## start DATASET EXTRACT

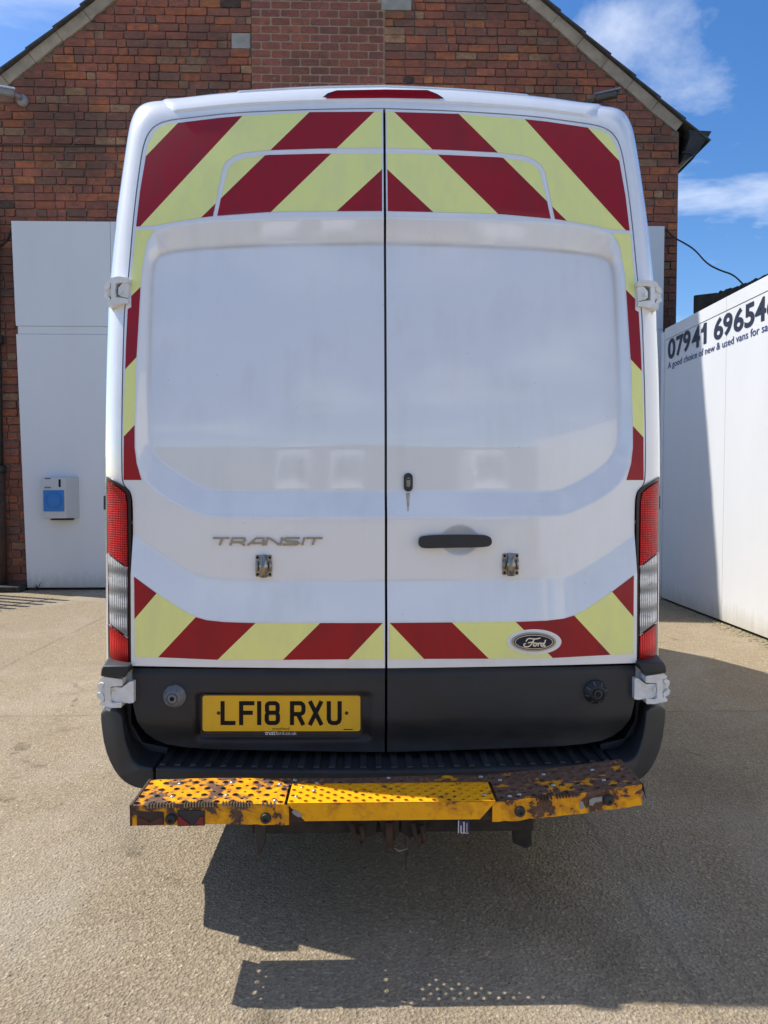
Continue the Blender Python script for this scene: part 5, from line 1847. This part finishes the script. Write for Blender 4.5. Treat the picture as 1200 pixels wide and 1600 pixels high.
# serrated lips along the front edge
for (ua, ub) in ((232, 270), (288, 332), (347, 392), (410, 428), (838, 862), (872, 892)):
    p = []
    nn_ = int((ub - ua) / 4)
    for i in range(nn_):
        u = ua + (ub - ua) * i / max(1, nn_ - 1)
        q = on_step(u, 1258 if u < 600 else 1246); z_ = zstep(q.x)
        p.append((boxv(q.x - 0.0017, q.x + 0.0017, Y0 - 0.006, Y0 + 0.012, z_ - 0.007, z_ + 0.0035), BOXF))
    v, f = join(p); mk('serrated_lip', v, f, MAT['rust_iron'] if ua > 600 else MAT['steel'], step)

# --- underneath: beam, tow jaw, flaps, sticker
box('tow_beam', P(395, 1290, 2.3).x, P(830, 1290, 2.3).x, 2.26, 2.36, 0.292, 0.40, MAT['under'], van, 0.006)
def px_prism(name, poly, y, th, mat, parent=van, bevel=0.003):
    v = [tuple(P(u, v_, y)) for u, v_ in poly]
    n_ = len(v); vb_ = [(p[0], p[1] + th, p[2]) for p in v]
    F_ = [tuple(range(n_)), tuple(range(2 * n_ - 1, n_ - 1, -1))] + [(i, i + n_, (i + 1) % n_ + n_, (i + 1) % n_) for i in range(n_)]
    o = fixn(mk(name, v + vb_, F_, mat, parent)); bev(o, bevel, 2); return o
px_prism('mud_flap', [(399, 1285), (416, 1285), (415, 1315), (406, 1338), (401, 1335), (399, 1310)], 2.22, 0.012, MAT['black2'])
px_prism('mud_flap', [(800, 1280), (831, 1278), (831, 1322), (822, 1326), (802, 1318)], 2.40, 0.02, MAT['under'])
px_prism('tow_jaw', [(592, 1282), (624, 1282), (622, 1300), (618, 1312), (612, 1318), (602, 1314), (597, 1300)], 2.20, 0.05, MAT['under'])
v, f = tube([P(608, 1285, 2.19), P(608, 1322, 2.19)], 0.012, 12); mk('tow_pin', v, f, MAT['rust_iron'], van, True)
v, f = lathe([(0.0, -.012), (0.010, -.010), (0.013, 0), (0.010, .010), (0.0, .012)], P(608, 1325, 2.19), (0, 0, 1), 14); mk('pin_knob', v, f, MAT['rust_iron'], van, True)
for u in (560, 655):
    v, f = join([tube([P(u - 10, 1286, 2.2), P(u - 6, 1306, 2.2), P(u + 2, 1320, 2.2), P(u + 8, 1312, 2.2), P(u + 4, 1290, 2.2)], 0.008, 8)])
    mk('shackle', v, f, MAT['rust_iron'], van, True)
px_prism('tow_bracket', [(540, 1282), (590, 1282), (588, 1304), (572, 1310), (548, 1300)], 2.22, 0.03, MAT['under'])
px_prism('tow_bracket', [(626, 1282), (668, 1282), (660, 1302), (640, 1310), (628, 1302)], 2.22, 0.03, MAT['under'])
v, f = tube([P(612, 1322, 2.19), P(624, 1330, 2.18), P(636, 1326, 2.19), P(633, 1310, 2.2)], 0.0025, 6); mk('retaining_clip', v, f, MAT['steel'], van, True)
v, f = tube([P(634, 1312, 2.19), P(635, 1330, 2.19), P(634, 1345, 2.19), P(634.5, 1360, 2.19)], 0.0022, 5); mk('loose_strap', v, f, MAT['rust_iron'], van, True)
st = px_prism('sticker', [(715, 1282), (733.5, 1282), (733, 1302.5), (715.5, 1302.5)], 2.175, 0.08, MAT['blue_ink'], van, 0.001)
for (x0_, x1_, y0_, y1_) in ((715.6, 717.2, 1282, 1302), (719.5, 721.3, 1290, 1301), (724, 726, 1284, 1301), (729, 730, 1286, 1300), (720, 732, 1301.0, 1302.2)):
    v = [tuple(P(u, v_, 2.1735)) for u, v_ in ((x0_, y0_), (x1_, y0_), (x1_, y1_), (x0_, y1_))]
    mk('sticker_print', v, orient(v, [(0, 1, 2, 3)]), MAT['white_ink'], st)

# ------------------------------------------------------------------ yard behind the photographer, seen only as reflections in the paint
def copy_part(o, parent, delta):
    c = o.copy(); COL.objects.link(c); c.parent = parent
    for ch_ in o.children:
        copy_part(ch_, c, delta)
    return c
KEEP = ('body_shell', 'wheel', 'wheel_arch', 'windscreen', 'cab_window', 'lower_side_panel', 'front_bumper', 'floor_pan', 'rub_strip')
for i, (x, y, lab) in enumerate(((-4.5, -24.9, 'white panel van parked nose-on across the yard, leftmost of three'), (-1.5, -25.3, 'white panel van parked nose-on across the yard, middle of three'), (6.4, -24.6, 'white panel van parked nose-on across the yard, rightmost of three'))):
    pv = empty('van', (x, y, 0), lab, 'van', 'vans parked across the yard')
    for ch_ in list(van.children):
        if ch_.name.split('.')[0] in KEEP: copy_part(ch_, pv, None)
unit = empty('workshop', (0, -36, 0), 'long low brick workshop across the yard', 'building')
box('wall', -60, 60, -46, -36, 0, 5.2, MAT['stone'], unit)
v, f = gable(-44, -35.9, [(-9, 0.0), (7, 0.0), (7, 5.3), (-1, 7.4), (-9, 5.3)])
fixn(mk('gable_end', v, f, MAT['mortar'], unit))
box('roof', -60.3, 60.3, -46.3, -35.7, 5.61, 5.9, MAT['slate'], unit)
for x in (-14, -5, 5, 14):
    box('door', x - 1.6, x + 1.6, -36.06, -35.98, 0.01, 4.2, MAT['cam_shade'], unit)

## end DATASET EXTRACT

Omit the pictures, then output the rest of the listing exactly.

Continue the Blender Python script for this scene: part 5, from line 1847. This part finishes the script. Write for Blender 4.5. Treat the picture as 1200 pixels wide and 1600 pixels high.
# serrated lips along the front edge
for (ua, ub) in ((232, 270), (288, 332), (347, 392), (410, 428), (838, 862), (872, 892)):
    p = []
    nn_ = int((ub - ua) / 4)
    for i in range(nn_):
        u = ua + (ub - ua) * i / max(1, nn_ - 1)
        q = on_step(u, 1258 if u < 600 else 1246); z_ = zstep(q.x)
        p.append((boxv(q.x - 0.0017, q.x + 0.0017, Y0 - 0.006, Y0 + 0.012, z_ - 0.007, z_ + 0.0035), BOXF))
    v, f = join(p); mk('serrated_lip', v, f, MAT['rust_iron'] if ua > 600 else MAT['steel'], step)

# --- underneath: beam, tow jaw, flaps, sticker
box('tow_beam', P(395, 1290, 2.3).x, P(830, 1290, 2.3).x, 2.26, 2.36, 0.292, 0.40, MAT['under'], van, 0.006)
def px_prism(name, poly, y, th, mat, parent=van, bevel=0.003):
    v = [tuple(P(u, v_, y)) for u, v_ in poly]
    n_ = len(v); vb_ = [(p[0], p[1] + th, p[2]) for p in v]
    F_ = [tuple(range(n_)), tuple(range(2 * n_ - 1, n_ - 1, -1))] + [(i, i + n_, (i + 1) % n_ + n_, (i + 1) % n_) for i in range(n_)]
    o = fixn(mk(name, v + vb_, F_, mat, parent)); bev(o, bevel, 2); return o
px_prism('mud_flap', [(399, 1285), (416, 1285), (415, 1315), (406, 1338), (401, 1335), (399, 1310)], 2.22, 0.012, MAT['black2'])
px_prism('mud_flap', [(800, 1280), (831, 1278), (831, 1322), (822, 1326), (802, 1318)], 2.40, 0.02, MAT['under'])
px_prism('tow_jaw', [(592, 1282), (624, 1282), (622, 1300), (618, 1312), (612, 1318), (602, 1314), (597, 1300)], 2.20, 0.05, MAT['under'])
v, f = tube([P(608, 1285, 2.19), P(608, 1322, 2.19)], 0.012, 12); mk('tow_pin', v, f, MAT['rust_iron'], van, True)
v, f = lathe([(0.0, -.012), (0.010, -.010), (0.013, 0), (0.010, .010), (0.0, .012)], P(608, 1325, 2.19), (0, 0, 1), 14); mk('pin_knob', v, f, MAT['rust_iron'], van, True)
for u in (560, 655):
    v, f = join([tube([P(u - 10, 1286, 2.2), P(u - 6, 1306, 2.2), P(u + 2, 1320, 2.2), P(u + 8, 1312, 2.2), P(u + 4, 1290, 2.2)], 0.008, 8)])
    mk('shackle', v, f, MAT['rust_iron'], van, True)
px_prism('tow_bracket', [(540, 1282), (590, 1282), (588, 1304), (572, 1310), (548, 1300)], 2.22, 0.03, MAT['under'])
px_prism('tow_bracket', [(626, 1282), (668, 1282), (660, 1302), (640, 1310), (628, 1302)], 2.22, 0.03, MAT['under'])
v, f = tube([P(612, 1322, 2.19), P(624, 1330, 2.18), P(636, 1326, 2.19), P(633, 1310, 2.2)], 0.0025, 6); mk('retaining_clip', v, f, MAT['steel'], van, True)
v, f = tube([P(634, 1312, 2.19), P(635, 1330, 2.19), P(634, 1345, 2.19), P(634.5, 1360, 2.19)], 0.0022, 5); mk('loose_strap', v, f, MAT['rust_iron'], van, True)
st = px_prism('sticker', [(715, 1282), (733.5, 1282), (733, 1302.5), (715.5, 1302.5)], 2.175, 0.08, MAT['blue_ink'], van, 0.001)
for (x0_, x1_, y0_, y1_) in ((715.6, 717.2, 1282, 1302), (719.5, 721.3, 1290, 1301), (724, 726, 1284, 1301), (729, 730, 1286, 1300), (720, 732, 1301.0, 1302.2)):
    v = [tuple(P(u, v_, 2.1735)) for u, v_ in ((x0_, y0_), (x1_, y0_), (x1_, y1_), (x0_, y1_))]
    mk('sticker_print', v, orient(v, [(0, 1, 2, 3)]), MAT['white_ink'], st)

# ------------------------------------------------------------------ yard behind the photographer, seen only as reflections in the paint
def copy_part(o, parent, delta):
    c = o.copy(); COL.objects.link(c); c.parent = parent
    for ch_ in o.children:
        copy_part(ch_, c, delta)
    return c
KEEP = ('body_shell', 'wheel', 'wheel_arch', 'windscreen', 'cab_window', 'lower_side_panel', 'front_bumper', 'floor_pan', 'rub_strip')
for i, (x, y, lab) in enumerate(((-4.5, -24.9, 'white panel van parked nose-on across the yard, leftmost of three'), (-1.5, -25.3, 'white panel van parked nose-on across the yard, middle of three'), (6.4, -24.6, 'white panel van parked nose-on across the yard, rightmost of three'))):
    pv = empty('van', (x, y, 0), lab, 'van', 'vans parked across the yard')
    for ch_ in list(van.children):
        if ch_.name.split('.')[0] in KEEP: copy_part(ch_, pv, None)
unit = empty('workshop', (0, -36, 0), 'long low brick workshop across the yard', 'building')
box('wall', -60, 60, -46, -36, 0, 5.2, MAT['stone'], unit)
v, f = gable(-44, -35.9, [(-9, 0.0), (7, 0.0), (7, 5.3), (-1, 7.4), (-9, 5.3)])
fixn(mk('gable_end', v, f, MAT['mortar'], unit))
box('roof', -60.3, 60.3, -46.3, -35.7, 5.61, 5.9, MAT['slate'], unit)
for x in (-14, -5, 5, 14):
    box('door', x - 1.6, x + 1.6, -36.06, -35.98, 0.01, 4.2, MAT['cam_shade'], unit)